§ EXERCISE PROMPT: Repeat the listing below word for word, stopping after the line that contains "from_bm('rail_hole', bm, M['hole'], rw)".

____ GIVEN MATERIAL

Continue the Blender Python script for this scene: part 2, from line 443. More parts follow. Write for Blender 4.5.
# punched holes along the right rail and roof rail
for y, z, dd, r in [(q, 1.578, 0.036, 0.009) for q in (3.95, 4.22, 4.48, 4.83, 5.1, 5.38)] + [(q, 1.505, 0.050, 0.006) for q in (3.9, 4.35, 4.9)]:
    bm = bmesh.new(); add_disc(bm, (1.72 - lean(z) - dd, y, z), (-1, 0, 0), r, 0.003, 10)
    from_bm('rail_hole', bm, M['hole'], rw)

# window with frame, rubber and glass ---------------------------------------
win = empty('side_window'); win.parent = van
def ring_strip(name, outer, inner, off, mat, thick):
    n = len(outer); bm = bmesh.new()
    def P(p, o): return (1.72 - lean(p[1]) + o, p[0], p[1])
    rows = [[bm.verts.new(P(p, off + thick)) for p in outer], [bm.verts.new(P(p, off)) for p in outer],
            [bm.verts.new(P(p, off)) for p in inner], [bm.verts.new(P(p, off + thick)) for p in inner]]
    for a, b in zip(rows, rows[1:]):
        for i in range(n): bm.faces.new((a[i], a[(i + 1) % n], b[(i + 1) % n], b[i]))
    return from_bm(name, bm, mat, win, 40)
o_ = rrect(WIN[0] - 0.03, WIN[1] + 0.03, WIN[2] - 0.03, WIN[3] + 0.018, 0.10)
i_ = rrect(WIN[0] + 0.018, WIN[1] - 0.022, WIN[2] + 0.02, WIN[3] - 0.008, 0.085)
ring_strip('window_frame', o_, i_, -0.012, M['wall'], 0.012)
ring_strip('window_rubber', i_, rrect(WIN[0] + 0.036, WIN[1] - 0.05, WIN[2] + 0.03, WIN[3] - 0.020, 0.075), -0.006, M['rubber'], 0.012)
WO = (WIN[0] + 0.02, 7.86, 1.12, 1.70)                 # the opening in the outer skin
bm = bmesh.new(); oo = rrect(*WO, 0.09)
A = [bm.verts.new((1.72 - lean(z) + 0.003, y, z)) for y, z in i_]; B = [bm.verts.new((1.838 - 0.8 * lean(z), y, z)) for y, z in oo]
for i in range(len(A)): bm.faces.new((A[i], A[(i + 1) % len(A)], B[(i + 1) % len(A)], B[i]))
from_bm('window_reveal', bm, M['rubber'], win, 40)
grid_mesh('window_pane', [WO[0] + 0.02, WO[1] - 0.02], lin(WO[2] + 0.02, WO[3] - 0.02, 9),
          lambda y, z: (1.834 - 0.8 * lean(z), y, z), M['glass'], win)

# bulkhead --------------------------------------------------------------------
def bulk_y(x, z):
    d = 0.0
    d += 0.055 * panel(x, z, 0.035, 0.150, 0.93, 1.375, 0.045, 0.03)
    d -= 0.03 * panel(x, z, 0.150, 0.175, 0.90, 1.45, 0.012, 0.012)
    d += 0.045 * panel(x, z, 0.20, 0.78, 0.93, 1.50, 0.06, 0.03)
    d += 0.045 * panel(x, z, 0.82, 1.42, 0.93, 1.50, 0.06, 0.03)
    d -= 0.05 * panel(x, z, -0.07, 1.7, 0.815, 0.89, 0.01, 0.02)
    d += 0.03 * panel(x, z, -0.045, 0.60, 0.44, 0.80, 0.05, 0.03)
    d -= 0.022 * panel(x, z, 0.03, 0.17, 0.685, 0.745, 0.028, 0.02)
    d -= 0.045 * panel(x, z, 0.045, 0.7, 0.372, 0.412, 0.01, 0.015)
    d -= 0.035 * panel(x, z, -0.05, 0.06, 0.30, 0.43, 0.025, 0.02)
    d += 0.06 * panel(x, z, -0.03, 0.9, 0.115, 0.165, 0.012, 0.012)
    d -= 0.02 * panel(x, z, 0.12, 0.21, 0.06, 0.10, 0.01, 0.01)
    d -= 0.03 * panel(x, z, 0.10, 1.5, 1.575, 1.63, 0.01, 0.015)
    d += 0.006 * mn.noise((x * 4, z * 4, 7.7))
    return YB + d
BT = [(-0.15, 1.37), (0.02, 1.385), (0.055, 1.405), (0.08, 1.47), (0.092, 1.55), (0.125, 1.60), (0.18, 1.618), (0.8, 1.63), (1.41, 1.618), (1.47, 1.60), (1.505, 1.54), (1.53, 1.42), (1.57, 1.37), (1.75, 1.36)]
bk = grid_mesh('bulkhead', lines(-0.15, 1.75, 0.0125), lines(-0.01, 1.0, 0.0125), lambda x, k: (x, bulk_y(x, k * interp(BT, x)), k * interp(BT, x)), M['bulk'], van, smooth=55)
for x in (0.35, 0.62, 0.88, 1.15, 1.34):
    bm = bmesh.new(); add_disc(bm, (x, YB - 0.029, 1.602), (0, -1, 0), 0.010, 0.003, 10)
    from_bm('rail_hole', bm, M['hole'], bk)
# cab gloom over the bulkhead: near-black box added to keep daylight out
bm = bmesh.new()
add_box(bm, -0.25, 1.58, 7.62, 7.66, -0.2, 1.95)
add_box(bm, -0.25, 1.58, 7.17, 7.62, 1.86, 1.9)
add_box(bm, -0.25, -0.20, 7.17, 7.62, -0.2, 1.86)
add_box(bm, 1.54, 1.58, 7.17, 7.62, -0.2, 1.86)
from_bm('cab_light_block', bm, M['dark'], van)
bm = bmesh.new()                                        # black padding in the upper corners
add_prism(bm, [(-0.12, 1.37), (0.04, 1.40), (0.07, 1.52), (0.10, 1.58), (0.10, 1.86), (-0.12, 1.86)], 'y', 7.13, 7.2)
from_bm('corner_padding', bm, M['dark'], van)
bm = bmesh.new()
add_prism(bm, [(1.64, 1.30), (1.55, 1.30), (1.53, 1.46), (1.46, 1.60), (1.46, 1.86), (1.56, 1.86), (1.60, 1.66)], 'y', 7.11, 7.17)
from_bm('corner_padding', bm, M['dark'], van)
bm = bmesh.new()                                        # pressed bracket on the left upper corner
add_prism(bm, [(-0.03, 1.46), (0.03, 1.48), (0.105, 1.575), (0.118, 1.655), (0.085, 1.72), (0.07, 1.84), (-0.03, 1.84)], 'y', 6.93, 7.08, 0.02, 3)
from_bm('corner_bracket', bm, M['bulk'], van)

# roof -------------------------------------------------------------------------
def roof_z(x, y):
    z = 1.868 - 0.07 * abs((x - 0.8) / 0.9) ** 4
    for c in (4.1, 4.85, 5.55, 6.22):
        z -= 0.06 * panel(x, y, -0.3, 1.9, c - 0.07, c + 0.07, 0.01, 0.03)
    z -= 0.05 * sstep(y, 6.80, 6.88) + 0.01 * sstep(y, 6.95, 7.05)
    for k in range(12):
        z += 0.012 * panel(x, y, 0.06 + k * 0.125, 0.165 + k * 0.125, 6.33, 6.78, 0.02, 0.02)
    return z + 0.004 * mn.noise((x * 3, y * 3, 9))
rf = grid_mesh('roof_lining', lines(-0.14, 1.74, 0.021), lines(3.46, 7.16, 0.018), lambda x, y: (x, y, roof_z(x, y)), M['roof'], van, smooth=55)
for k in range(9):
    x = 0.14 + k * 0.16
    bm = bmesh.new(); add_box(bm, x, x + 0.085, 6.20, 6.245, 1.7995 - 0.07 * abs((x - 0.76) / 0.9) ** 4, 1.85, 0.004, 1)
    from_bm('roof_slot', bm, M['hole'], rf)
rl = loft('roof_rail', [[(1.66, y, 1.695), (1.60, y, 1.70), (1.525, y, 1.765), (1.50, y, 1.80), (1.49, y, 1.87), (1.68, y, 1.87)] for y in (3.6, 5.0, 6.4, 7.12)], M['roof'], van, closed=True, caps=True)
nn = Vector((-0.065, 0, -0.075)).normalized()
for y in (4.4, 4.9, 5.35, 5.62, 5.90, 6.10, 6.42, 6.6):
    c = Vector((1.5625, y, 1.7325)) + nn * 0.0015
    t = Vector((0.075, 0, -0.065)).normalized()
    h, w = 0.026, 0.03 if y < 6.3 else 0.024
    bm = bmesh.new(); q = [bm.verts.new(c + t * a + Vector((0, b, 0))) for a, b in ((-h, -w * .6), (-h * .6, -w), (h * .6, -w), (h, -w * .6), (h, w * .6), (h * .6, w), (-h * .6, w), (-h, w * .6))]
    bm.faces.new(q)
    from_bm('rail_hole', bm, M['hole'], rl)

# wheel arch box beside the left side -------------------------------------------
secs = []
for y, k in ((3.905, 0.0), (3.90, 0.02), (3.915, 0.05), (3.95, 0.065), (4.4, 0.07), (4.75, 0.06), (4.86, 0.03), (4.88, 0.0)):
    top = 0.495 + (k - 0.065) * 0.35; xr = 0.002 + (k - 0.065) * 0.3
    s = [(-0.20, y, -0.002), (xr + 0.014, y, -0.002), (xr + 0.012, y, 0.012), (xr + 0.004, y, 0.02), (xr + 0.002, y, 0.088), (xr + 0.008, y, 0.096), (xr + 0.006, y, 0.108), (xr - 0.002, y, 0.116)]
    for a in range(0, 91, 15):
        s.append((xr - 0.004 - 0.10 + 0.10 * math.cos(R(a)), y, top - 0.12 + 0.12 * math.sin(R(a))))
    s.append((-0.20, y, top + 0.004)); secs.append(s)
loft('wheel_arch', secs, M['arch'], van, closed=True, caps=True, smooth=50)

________

§ SOLUTION:
Continue the Blender Python script for this scene: part 2, from line 443. More parts follow. Write for Blender 4.5.
# punched holes along the right rail and roof rail
for y, z, dd, r in [(q, 1.578, 0.036, 0.009) for q in (3.95, 4.22, 4.48, 4.83, 5.1, 5.38)] + [(q, 1.505, 0.050, 0.006) for q in (3.9, 4.35, 4.9)]:
    bm = bmesh.new(); add_disc(bm, (1.72 - lean(z) - dd, y, z), (-1, 0, 0), r, 0.003, 10)
    from_bm('rail_hole', bm, M['hole'], rw)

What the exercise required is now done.